Leveraging Artificial intelligence for Astrophysical Source parameter Estimation and Rapid electromagnetic follow-up with the future space-based Gravitational Waves Observatory
▶Summary
The Laser Interferometer Space Antenna (LISA), a milli-Hertz gravitational wave (GW) observatory, has extraordinary scientific potential. It is expected to revolutionize multimessenger astrophysics in the mid-2030s through synergies between LISA and both space- and Earth-based electromagnetic (EM) observatories. Mergers of supermassive black hole binary systems will be primary sources for these multimessenger studies. LISA will detect GWs emitted during the pre-merger phase and pinpoint the source location, allowing EM observatories with narrow fields of view to search for potential counterparts. For this synergy to be effective, rapid alerts of sky positions and coalescence timing are crucial—not only at the moment of merger but also in the hours leading up to it, when precursor signals may occur. This raises a vital question: what strategies or technologies will ensure that EM observatories are prepared to respond in nearly real time?My project addresses this urgent need by developing a low-latency alert pipeline (LLAP).
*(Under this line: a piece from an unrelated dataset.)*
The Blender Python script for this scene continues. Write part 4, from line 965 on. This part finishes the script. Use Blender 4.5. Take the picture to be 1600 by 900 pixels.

Unlike detailed astrophysical analyses, which can be adjusted post-event, the LLAP must be operational from the start of LISA’s mission to enable prompt identification, analysis, and follow-up of transient events. This pipeline will leverage deep learning algorithms to process LISA’s raw phasemeter data and generate posterior parameter distributions for binary coalescences. This novel approach bypasses standard initial data processing stages, aiming to reduce alert latency for EM observatories. Moreover, it integrates data analysis tools and hardware, as the LLAP will be validated using experimental data from a Field-Programmable Gate Array-based LISA Delay Hardware Simulation developed at AEI Hannover. This experiment simulates onboard measurement chains and allows for real-time injection of GW signals during hardware testing. LASERGWO will pave the way for future multimessenger observations.